DATASET SECTION:
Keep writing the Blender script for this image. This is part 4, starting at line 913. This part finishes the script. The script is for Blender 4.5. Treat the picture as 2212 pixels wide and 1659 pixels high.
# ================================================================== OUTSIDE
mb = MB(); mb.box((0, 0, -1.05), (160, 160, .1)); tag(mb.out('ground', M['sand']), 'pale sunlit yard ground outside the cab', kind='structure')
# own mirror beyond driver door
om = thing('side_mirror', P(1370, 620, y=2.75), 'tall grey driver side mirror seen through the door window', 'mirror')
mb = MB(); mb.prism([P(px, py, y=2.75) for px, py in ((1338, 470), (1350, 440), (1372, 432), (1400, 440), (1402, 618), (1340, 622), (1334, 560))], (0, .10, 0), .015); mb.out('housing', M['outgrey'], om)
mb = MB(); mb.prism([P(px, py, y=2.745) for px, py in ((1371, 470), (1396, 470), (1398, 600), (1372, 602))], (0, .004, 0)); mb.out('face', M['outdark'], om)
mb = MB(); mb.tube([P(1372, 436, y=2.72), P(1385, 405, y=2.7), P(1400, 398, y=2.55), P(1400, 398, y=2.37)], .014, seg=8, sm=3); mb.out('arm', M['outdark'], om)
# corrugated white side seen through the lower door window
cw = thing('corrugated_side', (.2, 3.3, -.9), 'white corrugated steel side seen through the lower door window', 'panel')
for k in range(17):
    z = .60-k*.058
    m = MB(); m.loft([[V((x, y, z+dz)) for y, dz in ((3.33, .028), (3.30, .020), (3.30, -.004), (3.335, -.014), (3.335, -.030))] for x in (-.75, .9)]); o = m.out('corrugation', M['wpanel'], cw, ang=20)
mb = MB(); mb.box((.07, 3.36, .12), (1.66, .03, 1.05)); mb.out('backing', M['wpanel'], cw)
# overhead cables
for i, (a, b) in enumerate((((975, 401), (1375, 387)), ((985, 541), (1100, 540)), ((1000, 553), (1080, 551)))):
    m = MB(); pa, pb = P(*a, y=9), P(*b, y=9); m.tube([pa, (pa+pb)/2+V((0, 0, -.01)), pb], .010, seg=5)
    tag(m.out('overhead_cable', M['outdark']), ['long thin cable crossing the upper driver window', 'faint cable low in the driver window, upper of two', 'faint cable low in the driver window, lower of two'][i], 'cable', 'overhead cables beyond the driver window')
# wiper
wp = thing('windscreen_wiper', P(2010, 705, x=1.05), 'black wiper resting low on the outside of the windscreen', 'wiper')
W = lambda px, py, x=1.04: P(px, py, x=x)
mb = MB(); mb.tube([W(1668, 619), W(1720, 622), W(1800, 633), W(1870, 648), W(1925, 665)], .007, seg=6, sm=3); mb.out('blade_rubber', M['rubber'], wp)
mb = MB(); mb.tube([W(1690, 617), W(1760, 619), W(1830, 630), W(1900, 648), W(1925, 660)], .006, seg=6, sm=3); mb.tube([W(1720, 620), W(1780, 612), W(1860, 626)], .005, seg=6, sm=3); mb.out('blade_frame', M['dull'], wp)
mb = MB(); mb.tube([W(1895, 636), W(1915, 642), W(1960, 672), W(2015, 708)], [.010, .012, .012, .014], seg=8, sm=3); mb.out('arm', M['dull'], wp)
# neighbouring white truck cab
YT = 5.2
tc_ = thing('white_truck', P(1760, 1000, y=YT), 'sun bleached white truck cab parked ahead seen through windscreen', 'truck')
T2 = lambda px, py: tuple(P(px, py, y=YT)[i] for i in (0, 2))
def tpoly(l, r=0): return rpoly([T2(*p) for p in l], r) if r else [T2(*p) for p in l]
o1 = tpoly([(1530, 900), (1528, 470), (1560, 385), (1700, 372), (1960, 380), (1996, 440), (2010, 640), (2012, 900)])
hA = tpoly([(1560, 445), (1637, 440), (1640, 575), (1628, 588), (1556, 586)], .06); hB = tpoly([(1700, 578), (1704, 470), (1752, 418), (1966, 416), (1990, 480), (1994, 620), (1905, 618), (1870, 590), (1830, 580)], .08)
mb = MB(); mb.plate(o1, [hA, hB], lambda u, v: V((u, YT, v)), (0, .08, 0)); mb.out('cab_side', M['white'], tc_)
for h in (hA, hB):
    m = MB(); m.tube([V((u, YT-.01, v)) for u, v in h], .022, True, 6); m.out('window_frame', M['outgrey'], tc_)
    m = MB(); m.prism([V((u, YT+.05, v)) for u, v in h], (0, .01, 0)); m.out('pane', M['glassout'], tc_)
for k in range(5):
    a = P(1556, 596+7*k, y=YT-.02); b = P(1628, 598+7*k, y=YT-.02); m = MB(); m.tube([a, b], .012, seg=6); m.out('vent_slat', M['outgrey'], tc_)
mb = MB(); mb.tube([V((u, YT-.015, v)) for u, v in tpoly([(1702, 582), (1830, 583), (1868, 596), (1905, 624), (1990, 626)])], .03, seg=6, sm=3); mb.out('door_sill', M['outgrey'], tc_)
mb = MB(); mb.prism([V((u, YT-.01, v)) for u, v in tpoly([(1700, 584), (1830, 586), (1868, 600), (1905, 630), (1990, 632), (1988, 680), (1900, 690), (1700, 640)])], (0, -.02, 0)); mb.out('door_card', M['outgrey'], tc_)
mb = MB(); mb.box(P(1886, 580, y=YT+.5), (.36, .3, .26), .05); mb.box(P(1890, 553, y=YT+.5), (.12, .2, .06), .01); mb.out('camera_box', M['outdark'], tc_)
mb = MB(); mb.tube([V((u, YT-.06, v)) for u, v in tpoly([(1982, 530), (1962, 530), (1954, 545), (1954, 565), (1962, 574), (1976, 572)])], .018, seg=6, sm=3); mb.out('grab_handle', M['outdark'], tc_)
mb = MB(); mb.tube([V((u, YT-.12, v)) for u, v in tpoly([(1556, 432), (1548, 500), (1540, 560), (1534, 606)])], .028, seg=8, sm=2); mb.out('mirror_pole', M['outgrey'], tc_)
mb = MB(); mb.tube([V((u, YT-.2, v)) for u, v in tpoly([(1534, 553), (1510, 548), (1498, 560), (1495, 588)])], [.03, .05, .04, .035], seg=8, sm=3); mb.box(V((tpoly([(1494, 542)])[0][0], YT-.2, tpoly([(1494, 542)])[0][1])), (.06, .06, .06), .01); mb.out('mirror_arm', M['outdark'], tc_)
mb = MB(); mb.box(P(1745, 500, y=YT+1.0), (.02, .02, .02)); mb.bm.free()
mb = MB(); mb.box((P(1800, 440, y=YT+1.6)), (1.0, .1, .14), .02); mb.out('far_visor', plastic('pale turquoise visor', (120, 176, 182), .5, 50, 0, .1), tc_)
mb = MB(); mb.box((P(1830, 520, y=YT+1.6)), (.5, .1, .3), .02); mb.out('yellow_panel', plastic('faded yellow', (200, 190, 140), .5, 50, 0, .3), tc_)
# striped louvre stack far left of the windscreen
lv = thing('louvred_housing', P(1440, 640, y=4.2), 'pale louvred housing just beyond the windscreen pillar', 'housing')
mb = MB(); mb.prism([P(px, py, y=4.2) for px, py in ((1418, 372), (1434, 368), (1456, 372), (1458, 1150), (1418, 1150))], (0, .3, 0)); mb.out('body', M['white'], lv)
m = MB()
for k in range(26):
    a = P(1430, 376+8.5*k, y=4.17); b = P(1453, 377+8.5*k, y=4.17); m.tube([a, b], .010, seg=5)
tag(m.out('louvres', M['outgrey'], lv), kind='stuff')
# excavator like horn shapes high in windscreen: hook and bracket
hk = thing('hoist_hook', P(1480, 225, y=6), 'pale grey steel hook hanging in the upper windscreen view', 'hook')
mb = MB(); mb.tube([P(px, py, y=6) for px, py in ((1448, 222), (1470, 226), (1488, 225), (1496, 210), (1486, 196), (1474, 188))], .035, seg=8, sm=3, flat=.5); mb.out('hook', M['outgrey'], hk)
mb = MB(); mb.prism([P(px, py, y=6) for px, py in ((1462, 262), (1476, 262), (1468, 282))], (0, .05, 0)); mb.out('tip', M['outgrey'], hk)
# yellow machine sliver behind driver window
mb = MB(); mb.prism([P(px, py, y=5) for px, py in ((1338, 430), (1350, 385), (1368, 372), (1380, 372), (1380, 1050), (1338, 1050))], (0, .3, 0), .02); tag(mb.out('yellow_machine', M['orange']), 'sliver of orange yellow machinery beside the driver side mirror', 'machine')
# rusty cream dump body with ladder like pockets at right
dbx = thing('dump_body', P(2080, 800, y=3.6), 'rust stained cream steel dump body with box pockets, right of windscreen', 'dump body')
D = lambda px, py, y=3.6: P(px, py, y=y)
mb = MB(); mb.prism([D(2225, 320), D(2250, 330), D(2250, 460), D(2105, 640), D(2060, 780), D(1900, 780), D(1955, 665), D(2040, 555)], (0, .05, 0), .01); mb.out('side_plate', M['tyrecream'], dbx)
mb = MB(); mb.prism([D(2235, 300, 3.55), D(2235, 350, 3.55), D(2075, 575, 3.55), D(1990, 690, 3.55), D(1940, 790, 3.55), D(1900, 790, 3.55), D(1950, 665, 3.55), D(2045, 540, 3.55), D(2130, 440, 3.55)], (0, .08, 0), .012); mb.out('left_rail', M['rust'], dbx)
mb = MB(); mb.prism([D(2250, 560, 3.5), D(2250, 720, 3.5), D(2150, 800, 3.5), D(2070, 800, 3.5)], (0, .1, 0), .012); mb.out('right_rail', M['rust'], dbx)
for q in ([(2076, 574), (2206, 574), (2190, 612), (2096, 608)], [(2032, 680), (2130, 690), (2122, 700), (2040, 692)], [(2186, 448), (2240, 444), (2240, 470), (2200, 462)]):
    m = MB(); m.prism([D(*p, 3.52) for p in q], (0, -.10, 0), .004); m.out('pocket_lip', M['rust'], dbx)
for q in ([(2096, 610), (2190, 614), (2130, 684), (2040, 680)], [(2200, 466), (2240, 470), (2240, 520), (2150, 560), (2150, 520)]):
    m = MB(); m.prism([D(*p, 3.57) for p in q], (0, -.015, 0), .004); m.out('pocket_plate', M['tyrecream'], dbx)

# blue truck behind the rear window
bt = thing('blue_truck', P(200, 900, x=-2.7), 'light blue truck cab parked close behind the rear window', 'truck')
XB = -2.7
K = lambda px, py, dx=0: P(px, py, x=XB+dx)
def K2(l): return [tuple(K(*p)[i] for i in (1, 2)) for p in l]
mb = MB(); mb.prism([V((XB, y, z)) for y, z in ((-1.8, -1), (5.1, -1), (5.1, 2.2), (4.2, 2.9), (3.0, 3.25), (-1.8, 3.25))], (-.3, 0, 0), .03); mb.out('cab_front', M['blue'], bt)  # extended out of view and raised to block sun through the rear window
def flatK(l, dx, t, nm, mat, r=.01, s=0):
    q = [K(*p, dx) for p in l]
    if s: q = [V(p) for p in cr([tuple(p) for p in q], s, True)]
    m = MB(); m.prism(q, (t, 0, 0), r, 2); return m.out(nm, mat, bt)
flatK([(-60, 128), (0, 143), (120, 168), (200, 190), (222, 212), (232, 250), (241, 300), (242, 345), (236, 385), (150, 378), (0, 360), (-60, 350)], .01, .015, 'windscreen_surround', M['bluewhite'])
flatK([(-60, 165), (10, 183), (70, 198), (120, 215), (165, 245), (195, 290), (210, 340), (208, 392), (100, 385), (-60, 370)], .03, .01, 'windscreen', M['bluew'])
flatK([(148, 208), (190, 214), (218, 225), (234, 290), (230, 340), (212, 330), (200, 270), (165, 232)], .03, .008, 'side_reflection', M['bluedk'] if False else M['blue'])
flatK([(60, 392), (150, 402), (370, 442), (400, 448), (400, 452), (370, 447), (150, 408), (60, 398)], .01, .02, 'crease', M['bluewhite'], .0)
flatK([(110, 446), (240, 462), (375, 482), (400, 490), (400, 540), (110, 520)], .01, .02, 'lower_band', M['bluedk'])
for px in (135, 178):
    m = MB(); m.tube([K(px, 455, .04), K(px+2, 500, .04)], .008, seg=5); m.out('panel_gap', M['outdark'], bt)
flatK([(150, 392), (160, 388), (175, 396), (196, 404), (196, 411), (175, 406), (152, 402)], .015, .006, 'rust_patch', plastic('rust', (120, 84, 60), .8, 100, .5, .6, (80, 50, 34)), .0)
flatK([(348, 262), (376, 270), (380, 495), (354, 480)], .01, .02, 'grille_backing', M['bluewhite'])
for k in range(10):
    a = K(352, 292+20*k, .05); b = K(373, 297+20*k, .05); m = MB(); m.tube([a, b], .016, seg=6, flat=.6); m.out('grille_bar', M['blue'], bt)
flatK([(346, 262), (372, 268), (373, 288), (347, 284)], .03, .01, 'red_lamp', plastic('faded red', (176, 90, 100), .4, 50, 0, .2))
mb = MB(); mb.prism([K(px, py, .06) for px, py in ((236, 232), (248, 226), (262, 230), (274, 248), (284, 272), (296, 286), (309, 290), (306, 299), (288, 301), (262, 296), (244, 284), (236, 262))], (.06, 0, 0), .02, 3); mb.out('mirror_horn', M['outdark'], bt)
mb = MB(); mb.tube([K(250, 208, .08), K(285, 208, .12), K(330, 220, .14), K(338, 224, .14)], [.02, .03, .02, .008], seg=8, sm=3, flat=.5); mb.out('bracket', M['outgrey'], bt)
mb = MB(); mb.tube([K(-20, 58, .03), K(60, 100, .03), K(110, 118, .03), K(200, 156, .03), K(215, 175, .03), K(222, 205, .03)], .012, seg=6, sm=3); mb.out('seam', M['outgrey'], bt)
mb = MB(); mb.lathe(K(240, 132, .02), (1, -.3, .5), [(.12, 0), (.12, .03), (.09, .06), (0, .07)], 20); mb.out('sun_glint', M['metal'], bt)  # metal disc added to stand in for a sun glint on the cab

WHAT IS BEING ASKED: Pick out all lines containing the string "high".

THE SOLUTION:
Keep writing the Blender script for this image. This is part 4, starting at line 913. This part finishes the script. The script is for Blender 4.5. Treat the picture as 2212 pixels wide and 1659 pixels high.
# excavator like horn shapes high in windscreen: hook and bracket